A verbatim copy is needed of the lines from the one containing "Generate a Blender" down to the one containing "scene.camera = cam", inclusive. Print it with no pictures.

◆ DATA FOR THIS TASK
## begin

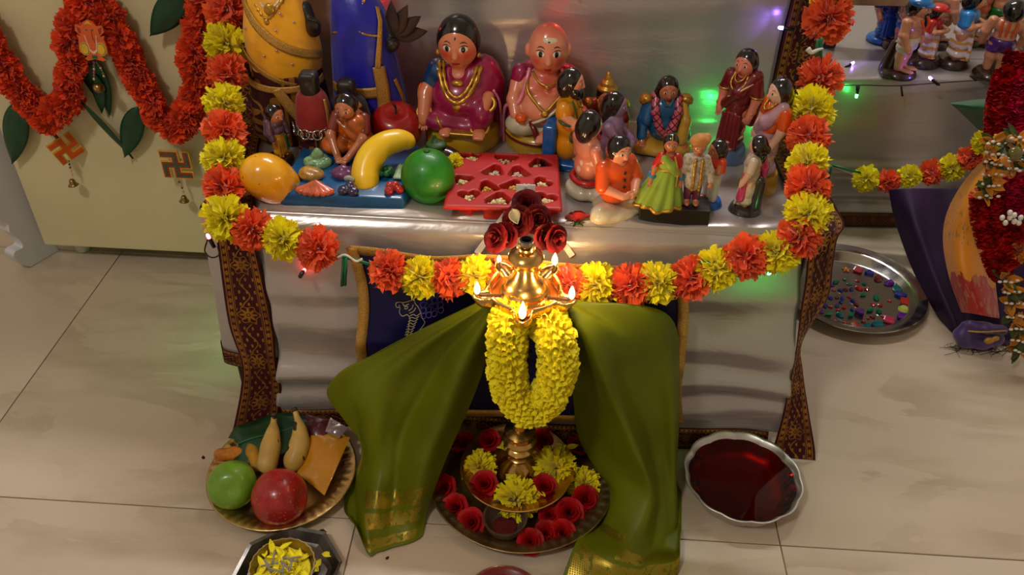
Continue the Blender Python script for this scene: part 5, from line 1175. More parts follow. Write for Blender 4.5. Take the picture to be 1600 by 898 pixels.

## end
## begin

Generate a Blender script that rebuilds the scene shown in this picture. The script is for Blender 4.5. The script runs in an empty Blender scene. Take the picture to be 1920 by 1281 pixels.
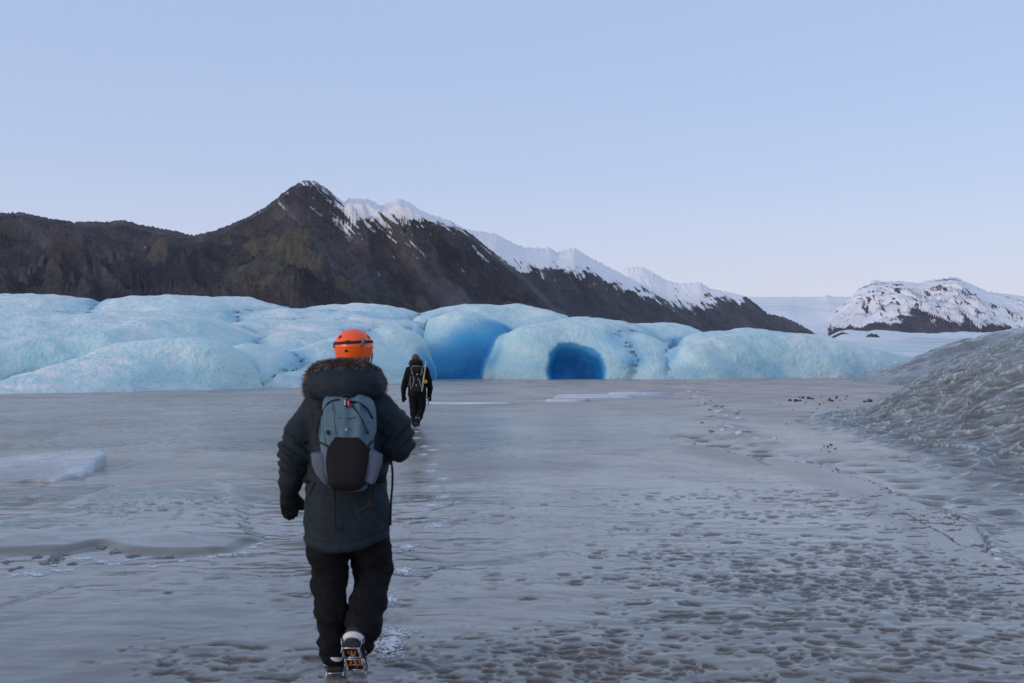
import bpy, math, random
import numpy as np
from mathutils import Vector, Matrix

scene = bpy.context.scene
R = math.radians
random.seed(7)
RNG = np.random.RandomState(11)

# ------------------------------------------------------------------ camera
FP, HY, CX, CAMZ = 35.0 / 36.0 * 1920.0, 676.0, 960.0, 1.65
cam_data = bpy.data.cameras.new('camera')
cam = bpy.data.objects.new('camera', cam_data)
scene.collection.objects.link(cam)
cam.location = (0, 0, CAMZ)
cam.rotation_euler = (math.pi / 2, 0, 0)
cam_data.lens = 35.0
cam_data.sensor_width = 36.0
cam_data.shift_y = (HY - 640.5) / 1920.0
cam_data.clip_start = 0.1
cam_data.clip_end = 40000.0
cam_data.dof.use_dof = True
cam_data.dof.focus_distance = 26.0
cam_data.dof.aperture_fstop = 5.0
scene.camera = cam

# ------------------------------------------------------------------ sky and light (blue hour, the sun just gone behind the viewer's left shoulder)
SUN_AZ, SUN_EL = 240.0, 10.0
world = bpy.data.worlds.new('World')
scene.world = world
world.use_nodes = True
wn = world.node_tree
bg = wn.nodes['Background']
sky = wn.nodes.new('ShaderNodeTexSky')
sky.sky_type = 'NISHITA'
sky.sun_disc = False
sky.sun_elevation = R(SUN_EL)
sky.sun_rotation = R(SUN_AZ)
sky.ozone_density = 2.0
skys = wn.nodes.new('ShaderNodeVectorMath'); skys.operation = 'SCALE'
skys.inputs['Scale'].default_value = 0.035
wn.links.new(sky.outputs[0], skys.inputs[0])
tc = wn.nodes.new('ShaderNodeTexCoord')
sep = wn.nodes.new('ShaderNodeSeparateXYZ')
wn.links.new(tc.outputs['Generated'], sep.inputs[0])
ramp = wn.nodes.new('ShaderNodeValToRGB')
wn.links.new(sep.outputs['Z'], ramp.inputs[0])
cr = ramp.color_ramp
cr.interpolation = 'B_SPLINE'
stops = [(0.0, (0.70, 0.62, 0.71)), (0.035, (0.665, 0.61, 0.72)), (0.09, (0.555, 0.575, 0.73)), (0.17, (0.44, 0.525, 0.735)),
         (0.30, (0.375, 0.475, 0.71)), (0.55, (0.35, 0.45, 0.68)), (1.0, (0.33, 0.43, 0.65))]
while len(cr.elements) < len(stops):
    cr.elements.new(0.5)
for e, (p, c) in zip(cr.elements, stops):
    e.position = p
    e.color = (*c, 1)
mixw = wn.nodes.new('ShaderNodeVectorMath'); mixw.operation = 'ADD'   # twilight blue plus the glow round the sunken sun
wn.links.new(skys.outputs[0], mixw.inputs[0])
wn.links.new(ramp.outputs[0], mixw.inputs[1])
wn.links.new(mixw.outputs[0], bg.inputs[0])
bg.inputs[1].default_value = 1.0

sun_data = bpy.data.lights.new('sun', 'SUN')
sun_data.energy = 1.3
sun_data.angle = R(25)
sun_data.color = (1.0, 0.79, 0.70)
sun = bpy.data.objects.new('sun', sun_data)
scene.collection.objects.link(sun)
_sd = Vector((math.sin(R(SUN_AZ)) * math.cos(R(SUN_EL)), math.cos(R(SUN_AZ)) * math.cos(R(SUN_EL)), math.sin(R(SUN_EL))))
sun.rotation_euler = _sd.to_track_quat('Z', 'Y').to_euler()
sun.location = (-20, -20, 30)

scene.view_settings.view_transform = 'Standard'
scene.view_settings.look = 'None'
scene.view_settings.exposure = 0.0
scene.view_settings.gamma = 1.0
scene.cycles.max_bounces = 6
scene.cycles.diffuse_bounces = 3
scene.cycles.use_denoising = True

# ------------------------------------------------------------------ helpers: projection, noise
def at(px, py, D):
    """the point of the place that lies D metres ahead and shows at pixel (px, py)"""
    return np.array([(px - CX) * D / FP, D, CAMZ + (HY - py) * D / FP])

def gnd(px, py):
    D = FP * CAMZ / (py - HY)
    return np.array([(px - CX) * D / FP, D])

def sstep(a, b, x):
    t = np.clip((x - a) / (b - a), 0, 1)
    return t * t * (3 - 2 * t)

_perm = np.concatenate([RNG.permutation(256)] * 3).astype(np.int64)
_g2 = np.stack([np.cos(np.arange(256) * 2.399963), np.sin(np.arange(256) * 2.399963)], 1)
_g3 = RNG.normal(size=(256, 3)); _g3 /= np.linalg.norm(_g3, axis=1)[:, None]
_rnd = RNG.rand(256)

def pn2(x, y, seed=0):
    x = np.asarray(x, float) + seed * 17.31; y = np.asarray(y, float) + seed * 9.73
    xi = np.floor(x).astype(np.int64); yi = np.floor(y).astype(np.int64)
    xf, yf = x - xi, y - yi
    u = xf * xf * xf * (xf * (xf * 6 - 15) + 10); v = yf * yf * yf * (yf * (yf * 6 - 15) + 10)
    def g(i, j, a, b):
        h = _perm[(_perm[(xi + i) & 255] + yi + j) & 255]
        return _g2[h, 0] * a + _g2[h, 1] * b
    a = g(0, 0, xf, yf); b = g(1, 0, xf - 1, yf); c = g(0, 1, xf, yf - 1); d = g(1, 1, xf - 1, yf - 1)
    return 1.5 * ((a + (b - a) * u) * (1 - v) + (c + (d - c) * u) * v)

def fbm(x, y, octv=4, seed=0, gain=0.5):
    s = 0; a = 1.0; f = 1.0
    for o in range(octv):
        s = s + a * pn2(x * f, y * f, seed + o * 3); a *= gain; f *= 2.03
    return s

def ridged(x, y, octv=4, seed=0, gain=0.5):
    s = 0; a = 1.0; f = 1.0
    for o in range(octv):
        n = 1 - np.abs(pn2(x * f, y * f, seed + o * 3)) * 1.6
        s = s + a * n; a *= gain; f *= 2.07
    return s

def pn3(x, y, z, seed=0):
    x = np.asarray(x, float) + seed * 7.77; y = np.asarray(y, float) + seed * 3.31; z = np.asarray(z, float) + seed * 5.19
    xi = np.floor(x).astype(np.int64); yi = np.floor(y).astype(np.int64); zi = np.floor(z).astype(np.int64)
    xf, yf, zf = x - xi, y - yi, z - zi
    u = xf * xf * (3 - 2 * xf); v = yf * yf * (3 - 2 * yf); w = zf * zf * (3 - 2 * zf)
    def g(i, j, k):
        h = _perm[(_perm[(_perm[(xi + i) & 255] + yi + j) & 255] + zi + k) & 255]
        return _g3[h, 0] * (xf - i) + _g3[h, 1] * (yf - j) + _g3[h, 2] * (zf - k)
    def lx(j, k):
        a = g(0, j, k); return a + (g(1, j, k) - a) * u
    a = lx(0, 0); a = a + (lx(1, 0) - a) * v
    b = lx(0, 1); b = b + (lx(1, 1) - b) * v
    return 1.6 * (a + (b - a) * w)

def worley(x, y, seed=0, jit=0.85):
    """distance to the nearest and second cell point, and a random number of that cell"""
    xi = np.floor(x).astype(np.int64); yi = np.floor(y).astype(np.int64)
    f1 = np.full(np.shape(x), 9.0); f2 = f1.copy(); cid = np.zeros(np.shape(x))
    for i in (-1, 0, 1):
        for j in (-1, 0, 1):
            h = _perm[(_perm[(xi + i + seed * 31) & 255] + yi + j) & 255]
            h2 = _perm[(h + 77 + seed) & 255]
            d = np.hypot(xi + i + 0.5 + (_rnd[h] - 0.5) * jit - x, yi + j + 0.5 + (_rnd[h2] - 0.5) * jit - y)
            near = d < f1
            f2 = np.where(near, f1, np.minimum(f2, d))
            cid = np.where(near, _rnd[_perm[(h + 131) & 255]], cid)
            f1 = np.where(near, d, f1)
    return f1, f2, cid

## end

◆ CORRECT RESULT
Generate a Blender script that rebuilds the scene shown in this picture. The script is for Blender 4.5. The script runs in an empty Blender scene. Take the picture to be 1920 by 1281 pixels.
import bpy, math, random
import numpy as np
from mathutils import Vector, Matrix

scene = bpy.context.scene
R = math.radians
random.seed(7)
RNG = np.random.RandomState(11)

# ------------------------------------------------------------------ camera
FP, HY, CX, CAMZ = 35.0 / 36.0 * 1920.0, 676.0, 960.0, 1.65
cam_data = bpy.data.cameras.new('camera')
cam = bpy.data.objects.new('camera', cam_data)
scene.collection.objects.link(cam)
cam.location = (0, 0, CAMZ)
cam.rotation_euler = (math.pi / 2, 0, 0)
cam_data.lens = 35.0
cam_data.sensor_width = 36.0
cam_data.shift_y = (HY - 640.5) / 1920.0
cam_data.clip_start = 0.1
cam_data.clip_end = 40000.0
cam_data.dof.use_dof = True
cam_data.dof.focus_distance = 26.0
cam_data.dof.aperture_fstop = 5.0
scene.camera = cam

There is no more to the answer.